University’s Recycle Shack keeping Sheffield green

Recycle Shack -Lewis Dennett (Apprentice mechanic), Darren Hardwick (university), Karlos  Bingham (mechanic)
Recycle Shack -Lewis Dennett (Apprentice mechanic), Darren Hardwick (university), Karlos Bingham (mechanic)

A wheel-y good idea has taken off for the University of Sheffield.

The Recycle Shack, which restores unwanted pushbikes and sells them on at a cut price to students, is celebrating its fifth year in business.

Mechanic Karlos Bingham hard at work in the university's Recycle Shack

Mechanic Karlos Bingham hard at work in the university's Recycle Shack

And it seems five is the magic number for the project – as it has just recycled its 500th set of two wheels.

Demand for the shack’s service, which also includes repair and maintenance work, has soared so much it now has a full-time bike mechanic and has taken on three apprentices.

Darren Hardwick, travel planner at the University of Sheffield, said: “We have been working with Recycle Bikes, a local bike charity, for the past five years.

“We’ve refurbished 500 bikes which we sell on at subsidised prices to students and we do lots of servicing and repairs.

“It’s really nice to work with apprentices and watch them interacting with the students.”

Karlos Bingham started out as an apprentice at the Recycle Shack before being taken on as a full-time bike mechanic.

He said: “I have always been into bikes, since going to my mate’s house and messing around with spanners.

“I love riding them and Sheffield is great for it with its hills and the Peak District.

“After I got the job I could not have been any happier. I’ve now got the opportunity to teach other people myself.”

Teenager Lewis Dennett was a school drop-out before he was taken on.

He said: “I was not getting on at school and they didn’t know what to do with me. I couldn’t stay in class.

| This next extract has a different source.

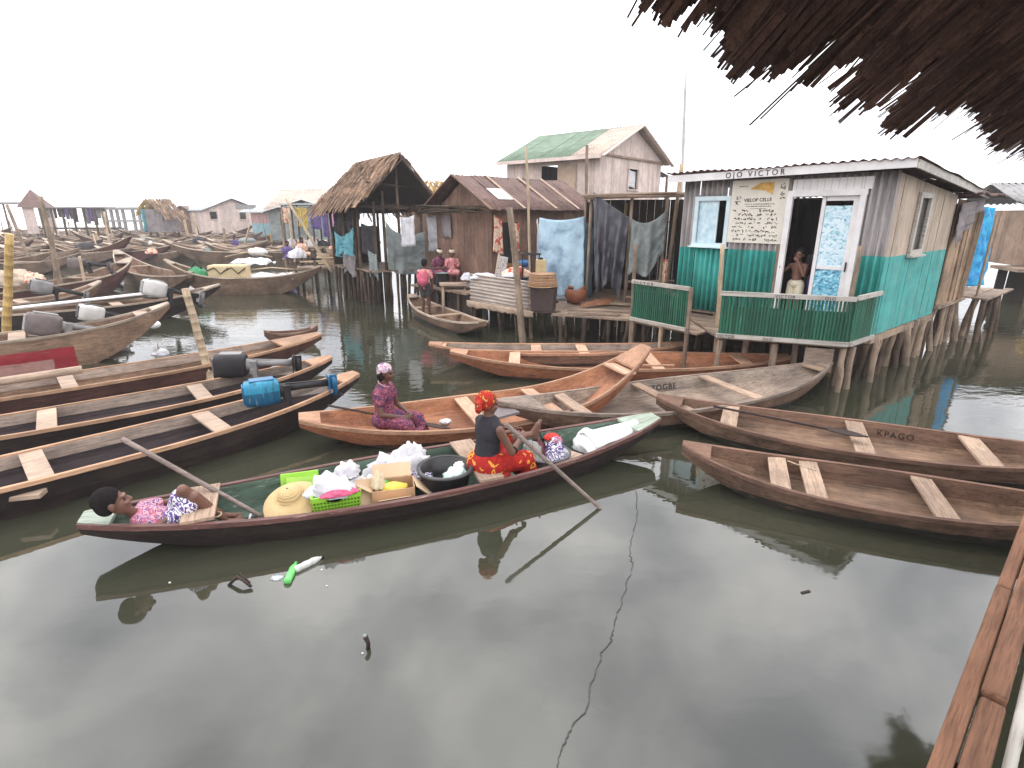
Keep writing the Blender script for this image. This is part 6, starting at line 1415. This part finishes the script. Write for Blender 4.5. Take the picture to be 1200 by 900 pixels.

“They found me the trade placement and since day one I just took to it. I could not get enough of it.

“Talking to customers has really boosted my confidence.

“When I first came here I wouldn’t even answer the phone.”

The scheme was highly commended in the Environmental Association for Universities and Colleges’ annual Green Gown awards.

The organisation praised Sheffield’s work to encourage students and staff to adopt a more eco-friendly way to get to classes, libraries and lectures. Their motto is to ‘keep the city green’.

Mr Hardwick added: “Being shortlisted was really good – getting national recognition for the project.

“Hopefully we can act as an example to other organisations.”